-- START --

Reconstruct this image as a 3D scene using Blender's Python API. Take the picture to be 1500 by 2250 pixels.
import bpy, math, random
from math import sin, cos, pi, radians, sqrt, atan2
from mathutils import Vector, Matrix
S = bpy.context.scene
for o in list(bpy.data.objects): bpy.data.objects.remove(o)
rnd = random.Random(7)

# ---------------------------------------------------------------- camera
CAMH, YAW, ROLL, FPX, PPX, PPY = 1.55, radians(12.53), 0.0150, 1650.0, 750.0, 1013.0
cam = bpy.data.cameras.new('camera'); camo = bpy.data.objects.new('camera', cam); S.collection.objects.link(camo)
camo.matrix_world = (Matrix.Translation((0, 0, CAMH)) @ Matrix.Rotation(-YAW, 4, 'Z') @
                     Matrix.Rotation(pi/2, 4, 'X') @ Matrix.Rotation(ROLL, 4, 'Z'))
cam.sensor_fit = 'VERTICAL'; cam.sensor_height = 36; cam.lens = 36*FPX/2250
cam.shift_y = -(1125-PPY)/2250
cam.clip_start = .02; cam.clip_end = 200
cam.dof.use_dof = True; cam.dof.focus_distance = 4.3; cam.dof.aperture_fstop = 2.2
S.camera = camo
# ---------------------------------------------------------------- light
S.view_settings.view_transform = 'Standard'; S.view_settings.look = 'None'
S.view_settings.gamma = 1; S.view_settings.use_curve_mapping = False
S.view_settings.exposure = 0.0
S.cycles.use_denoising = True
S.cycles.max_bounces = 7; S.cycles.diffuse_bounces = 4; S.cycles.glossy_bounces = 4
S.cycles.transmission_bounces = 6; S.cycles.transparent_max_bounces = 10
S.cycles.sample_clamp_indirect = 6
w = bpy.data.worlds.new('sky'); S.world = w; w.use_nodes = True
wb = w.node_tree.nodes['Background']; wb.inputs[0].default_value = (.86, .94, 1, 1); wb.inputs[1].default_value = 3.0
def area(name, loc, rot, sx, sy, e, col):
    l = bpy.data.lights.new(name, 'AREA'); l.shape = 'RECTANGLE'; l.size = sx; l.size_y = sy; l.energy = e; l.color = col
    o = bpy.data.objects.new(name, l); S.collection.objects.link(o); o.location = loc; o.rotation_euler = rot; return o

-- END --

WORK TO DO: Copy out every line of the listing that includes the string "scene".

REPLY:
Reconstruct this image as a 3D scene using Blender's Python API. Take the picture to be 1500 by 2250 pixels.
S = bpy.context.scene